This paper is a generalization of [D. Abramovich and A. Polishchuk [J. Reine Angew. Math. 590, 89–130 (2006; Zbl 1093.14026)], where a “constant” \(t\)-structure on the bounded derived category \(D(X \times S)\) of coherent sheaves on \(X \times S\) was constructed starting with a \(t\)-structure on the category \(D(S)\), for \(X\) and \(S\) smooth and quasiprojective. In this paper, smoothness and quasiprojectivity assumptions are not needed for such a construction. By the way, the paper is not just straightforward generalization of the previous one. In particular the author introduces the induction of a \(t\)-structure by a “nice” functor, which turns out to be a very useful tool in the construction.

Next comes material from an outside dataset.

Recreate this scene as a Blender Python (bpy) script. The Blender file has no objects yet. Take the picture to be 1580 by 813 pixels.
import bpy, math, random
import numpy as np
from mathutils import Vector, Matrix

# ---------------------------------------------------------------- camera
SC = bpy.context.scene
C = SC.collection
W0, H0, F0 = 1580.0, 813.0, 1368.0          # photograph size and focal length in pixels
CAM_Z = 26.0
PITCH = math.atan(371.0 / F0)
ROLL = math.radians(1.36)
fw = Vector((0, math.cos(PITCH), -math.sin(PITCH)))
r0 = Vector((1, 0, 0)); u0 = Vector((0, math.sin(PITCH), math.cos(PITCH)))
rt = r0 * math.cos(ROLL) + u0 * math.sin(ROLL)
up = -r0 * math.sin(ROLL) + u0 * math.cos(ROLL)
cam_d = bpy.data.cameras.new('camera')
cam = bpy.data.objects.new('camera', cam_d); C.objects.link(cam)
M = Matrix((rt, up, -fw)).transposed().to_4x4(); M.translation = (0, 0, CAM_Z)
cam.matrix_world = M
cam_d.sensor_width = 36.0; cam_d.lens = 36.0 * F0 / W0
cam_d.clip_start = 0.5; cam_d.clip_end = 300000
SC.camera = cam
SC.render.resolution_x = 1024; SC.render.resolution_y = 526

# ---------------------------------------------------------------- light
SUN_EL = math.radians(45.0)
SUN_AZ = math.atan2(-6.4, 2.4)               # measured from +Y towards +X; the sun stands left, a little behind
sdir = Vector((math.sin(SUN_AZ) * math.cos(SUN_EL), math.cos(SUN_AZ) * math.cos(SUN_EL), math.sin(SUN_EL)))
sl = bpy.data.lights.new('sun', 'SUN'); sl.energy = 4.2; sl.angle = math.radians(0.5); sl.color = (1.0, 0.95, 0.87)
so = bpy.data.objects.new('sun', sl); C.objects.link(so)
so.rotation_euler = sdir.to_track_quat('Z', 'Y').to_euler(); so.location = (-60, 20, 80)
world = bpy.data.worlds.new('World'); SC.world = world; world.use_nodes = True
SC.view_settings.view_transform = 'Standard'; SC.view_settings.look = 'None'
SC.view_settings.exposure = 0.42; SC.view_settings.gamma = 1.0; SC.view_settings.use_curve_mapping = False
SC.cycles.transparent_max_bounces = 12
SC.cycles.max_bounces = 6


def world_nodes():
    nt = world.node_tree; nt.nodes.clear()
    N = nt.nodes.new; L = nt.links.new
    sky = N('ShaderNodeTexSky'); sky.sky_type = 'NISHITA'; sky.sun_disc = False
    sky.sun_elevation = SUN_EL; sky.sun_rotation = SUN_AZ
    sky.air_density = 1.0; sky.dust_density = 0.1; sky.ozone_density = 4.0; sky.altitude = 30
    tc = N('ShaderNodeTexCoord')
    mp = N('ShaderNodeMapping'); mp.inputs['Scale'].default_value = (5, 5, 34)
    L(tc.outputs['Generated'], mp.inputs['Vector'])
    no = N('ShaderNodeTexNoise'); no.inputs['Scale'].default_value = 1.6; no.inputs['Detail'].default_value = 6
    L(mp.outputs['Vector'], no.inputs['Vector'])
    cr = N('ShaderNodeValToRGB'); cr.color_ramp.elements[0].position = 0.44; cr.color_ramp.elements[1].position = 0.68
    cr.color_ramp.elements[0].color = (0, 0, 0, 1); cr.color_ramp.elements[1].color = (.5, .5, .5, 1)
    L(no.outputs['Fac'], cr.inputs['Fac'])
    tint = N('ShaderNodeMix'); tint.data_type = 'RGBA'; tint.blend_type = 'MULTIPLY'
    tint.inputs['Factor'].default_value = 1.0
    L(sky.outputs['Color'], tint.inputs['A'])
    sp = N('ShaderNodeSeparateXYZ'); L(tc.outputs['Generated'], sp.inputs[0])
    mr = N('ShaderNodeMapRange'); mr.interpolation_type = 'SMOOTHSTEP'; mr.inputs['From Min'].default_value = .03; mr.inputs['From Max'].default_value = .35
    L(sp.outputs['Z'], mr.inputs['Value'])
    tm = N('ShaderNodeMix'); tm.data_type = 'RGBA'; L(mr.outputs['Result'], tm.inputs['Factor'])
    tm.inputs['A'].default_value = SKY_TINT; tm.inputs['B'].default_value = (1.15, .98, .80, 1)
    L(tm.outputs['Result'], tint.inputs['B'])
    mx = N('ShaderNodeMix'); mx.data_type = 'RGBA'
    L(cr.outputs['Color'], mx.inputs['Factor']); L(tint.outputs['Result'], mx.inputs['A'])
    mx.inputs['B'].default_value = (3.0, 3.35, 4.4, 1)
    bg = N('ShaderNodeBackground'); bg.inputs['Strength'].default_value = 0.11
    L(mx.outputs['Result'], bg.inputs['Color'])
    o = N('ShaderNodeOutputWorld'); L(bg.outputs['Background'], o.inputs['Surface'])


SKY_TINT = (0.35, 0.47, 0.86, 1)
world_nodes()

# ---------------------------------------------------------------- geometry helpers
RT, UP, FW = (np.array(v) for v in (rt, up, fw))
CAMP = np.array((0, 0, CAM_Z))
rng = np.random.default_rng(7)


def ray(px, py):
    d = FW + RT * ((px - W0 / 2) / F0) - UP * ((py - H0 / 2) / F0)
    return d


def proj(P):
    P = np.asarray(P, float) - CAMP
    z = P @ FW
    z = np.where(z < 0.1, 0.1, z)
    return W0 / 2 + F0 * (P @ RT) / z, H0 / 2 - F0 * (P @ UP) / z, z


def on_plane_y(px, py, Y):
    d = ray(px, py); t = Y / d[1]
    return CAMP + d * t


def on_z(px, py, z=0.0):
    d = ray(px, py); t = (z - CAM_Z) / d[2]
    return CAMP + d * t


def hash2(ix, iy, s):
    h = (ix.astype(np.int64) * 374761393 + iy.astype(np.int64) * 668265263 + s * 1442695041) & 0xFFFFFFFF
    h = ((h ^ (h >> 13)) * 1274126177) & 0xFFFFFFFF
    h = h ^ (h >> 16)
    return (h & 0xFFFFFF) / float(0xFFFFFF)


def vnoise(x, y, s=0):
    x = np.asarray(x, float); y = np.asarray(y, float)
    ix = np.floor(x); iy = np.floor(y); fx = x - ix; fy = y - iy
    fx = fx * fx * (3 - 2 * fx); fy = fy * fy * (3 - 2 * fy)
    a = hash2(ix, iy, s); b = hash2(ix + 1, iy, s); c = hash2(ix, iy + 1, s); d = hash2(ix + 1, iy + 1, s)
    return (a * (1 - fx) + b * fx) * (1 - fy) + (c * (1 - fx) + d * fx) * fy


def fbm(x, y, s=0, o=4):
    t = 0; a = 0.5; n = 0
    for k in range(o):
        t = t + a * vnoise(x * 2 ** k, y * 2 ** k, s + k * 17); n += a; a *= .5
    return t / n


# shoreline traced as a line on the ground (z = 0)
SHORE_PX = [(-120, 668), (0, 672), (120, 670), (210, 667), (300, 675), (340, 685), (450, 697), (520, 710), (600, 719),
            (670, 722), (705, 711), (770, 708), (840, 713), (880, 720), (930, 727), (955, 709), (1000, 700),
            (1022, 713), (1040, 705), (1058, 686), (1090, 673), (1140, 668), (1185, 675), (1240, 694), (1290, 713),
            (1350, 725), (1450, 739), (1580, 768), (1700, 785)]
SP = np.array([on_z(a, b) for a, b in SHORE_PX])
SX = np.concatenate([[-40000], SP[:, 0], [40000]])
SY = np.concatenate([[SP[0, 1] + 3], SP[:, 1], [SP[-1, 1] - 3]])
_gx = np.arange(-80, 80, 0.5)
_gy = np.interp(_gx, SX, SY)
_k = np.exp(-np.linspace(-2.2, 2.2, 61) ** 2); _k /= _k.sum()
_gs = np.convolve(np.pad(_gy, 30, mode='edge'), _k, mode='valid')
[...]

Recall that tilting a noetherian \(t\)-structure does not always give a noetherian \(t\)-structure. The author then defines close to noetherian \(t\)-structures and shows how to get such a \(t\)-structure extending a close to noetherian pre-aisle. This allows him to perform the construction of constant \(t\)-structures in this case. An important issue for the construction of the constant \(t\)-structure is the induction of \(t\)-structures by “nice” functors. With this in mind, consider a finite Tor-dimension finite morphism \(f:X \to Y\), construct a \(t\)-structure on the unbounded derived category \(D_{qc}(X)\) of quasicoherent sheaf and push it forward to \(D_{qc}(Y)\) to get by restriction to the bounded derived category \(D(Y)\) a \(t\)-structure.
As application, the author shows that every bounded nondegenerate \(t\)-structure on \(D(X)\) with noetherian heart is invariant under the action of a connected group of autoequivalences of \(D(X)\). If we define local \(t\)-structures to be those for which there exist compatible \(t\)-structure on \(D(U)\) for any open \(U\) of \(X\), then the author shows that if \(X\) is smooth any such \(t\)-structure is a perverse \(t\)-structure as defined in R. Bezrukavnikov [Perverse coherent sheaves (after Deligne), preprint 2000, math.AG/0005152].